ÁNGELUS
Domingo 4 de agosto de 2013

Queridos hermanos y hermanas:

El domingo pasado me encontraba en Río de Janeiro. Se concluía la santa misa y la Jornada mundial de la juventud. Pienso que debemos todos juntos dar gracias al Señor por el gran don que este acontecimiento fue para Brasil, para América Latina y para todo el mundo. Fue una nueva etapa en la peregrinación de los jóvenes con la Cruz de Cristo por los continentes. No debemos olvidar nunca que las Jornadas mundiales de la juventud no son "fuegos artificiales", momentos de entusiasmo fines en sí mismos; son etapas de un largo camino, iniciado en 1985, por iniciativa del Papa Juan Pablo II. Él confió a los jóvenes la Cruz y dijo: ¡Id, y yo iré con vosotros! Y así fue. Esta peregrinación de los jóvenes continuó con el Papa Benedicto, y gracias a Dios también yo pude vivir esta maravillosa etapa en Brasil. Recordemos siempre: los jóvenes no siguen al Papa, siguen a Jesucristo, cargando su Cruz. El Papa los guía y los acompaña en este camino de fe y de esperanza. Agradezco por ello a todos los jóvenes que participaron, incluso a costa de sacrificios. Doy gracias al Señor también por los demás encuentros que mantuve con los Pastores y el pueblo de ese gran país que es Brasil, así como con las autoridades y los voluntarios. Que el Señor recompense a todos aquellos que trabajaron por esta gran fiesta de la fe. Quiero destacar también mi agradecimiento, muchas gracias a los brasileños. Buena gente la de Brasil, ¡un pueblo de gran corazón! No olvido su calurosa acogida, sus saludos, sus miradas, tanta alegría.

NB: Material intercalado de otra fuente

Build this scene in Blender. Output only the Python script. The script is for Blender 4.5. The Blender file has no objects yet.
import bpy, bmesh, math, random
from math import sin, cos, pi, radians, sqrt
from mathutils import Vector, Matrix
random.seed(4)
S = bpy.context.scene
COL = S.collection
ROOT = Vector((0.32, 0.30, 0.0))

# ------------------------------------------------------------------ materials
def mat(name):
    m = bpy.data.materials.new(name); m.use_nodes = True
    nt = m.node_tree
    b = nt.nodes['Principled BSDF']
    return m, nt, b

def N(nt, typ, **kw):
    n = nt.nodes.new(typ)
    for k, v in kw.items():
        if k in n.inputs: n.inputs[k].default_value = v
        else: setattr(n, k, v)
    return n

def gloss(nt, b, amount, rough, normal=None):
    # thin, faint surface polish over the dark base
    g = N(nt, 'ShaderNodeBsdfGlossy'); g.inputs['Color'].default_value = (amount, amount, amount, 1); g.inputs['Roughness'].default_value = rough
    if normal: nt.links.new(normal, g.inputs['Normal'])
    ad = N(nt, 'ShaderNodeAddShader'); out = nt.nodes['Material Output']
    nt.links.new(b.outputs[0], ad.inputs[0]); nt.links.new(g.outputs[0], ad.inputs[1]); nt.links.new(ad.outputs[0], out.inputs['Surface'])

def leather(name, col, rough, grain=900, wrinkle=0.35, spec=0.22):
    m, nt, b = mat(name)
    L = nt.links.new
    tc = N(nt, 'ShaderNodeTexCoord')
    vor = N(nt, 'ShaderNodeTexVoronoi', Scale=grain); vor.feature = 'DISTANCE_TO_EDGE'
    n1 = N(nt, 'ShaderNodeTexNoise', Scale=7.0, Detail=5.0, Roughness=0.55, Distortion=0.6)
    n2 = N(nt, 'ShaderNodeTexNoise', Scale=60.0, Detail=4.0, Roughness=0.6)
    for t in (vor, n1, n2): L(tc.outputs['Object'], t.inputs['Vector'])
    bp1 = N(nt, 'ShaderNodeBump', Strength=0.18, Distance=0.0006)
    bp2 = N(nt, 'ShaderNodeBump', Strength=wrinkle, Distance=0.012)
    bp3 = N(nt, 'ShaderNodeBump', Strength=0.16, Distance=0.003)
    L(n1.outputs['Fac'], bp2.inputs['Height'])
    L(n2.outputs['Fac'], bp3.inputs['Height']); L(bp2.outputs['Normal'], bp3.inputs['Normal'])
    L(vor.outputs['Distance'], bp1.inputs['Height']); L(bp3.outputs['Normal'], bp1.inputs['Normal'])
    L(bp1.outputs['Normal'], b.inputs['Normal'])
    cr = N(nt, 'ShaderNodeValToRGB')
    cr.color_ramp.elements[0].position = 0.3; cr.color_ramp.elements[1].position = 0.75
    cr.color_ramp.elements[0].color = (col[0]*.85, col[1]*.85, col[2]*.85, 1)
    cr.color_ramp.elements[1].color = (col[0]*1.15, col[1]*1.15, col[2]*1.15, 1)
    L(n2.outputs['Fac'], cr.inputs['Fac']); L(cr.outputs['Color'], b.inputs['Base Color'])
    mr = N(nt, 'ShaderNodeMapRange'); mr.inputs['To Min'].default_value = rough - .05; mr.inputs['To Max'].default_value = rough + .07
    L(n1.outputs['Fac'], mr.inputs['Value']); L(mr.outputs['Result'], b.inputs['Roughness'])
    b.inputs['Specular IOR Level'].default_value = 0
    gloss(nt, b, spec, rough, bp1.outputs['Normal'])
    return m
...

Un pueblo generoso; pido al Señor que lo bendiga abundantemente.

Desearía pediros que recéis conmigo a fin de que los jóvenes que participaron en la Jornada mundial de la juventud puedan traducir esta experiencia en su camino cotidiano, en los comportamientos de todos los días; y que puedan traducirlos también en las opciones importantes de vida, respondiendo a la llamada personal del Señor. Hoy en la liturgia resuena la palabra provocadora de Qoèlet: "¡Vanidad de vanidades; todo es vanidad!" (Qo 1, 2). Los jóvenes son particularmente sensibles al vacío de significado y de valores que a menudo les rodea. Y lamentablemente pagan las consecuencias. En cambio, el encuentro con Jesús vivo, en su gran familia que es la Iglesia, colma el corazón de alegría, porque lo llena de vida auténtica, de un bien profundo, que no pasa y no se marchita: lo hemos visto en los rostros de los jóvenes en Río. Pero esta experiencia debe afrontar la vanidad cotidiana, el veneno del vacío que se insinúa en nuestras sociedades basadas en la ganancia y en el tener, que engañan a los jóvenes con el consumismo. El Evangelio de este domingo nos alerta precisamente de la absurdidad de fundar la propia felicidad en el tener. El rico dice a sí mismo: Alma mía, tienes a disposición muchos bienes... descansa, come, bebe y diviértete. Pero Dios le dice: Necio, esta noche te van a reclamar la vida. Y lo que has acumulado, ¿de quién será? (cf. Lc 12, 19-20).

Queridos hermanos y hermanas, la verdadera riqueza es el amor de Dios compartido con los hermanos. Ese amor que viene de Dios y que hace que lo compartamos entre nosotros y nos ayudemos. Quien experimenta esto no teme la muerte, y recibe la paz del corazón. Confiemos esta intención, la intención de recibir el amor de Dios y compartirlo con los hermanos, a la intercesión de la Virgen María.